No one can change it

Also featured on the panel was Professor Stanisław Grygiel, a Polish layman who holds the Karol Wojtyła chair in philosophical anthropology at the JP II Institute in Rome. Prof. Grygiel was a close personal friend of Pope John Paul II and responded by recounting two events from his life and friendship with Wojtyła.

He said:  

In the 1980s, on an evening when I was speaking to St. John Paul II, he showed me a letter written and addressed to him by a very well known moral theologian in Europe. In this letter, the theologian asked the Pope to change the moral teaching regarding sexual life in marriage, Humane vitae, because “we are losing the faithful.” It’s too difficult so we need to change  — not because its false, no — because it’s too difficult. The Pope gave me this letter, and asked me what I thought. I read it immediately and a little imprudently a word popped out of my mouth. I said: “This letter is stupid.” And the Pope looked at me and said: “Yes, it’s true. But who will tell him.” 

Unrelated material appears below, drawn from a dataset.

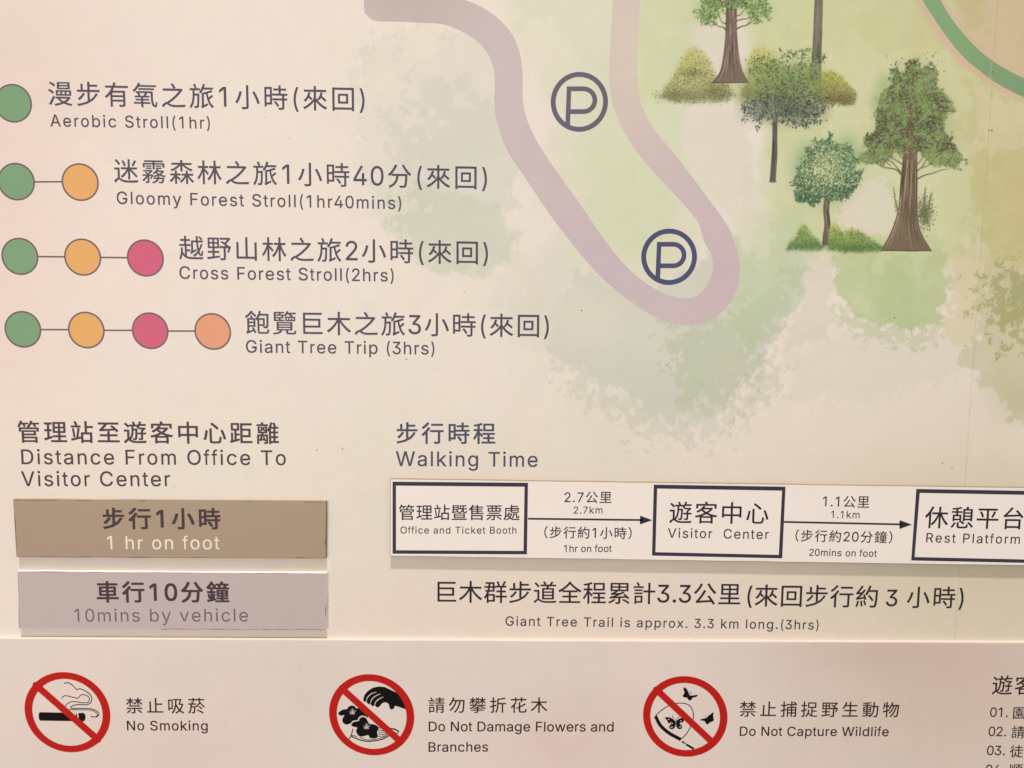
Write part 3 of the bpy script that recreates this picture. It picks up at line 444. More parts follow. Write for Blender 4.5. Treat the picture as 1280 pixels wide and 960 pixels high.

Prof. Grygiel recounted another event involving Pope St. John Paul II:

There was a priest who was telling him that people are leaving because it’s too difficult; they need condoms; they need the pill. What do we do? After a little pause of silence, the Pope said: “Dear Fr. [X], tell me, did I and Paul VI invent the doctrine contained in Humanae Vitae? I cannot change it. No one can change it. No one. Not even the Church, my dear priest. Think about this.”

“The priest didn’t respond. He bowed his head and the conversation ended. I think these two events give us something to think about,” Grygiel said.

Wednesday’s book launch was received by a packed hall. Among the attendees were key Vatican figures such as German Cardinal Walter Brandmüller, the Theologian of the Pontifical Household, Polish Dominican Wojciech Giertych, and former vice-president of the Pontifical Academy for Life, Bishop Jean Laffitte.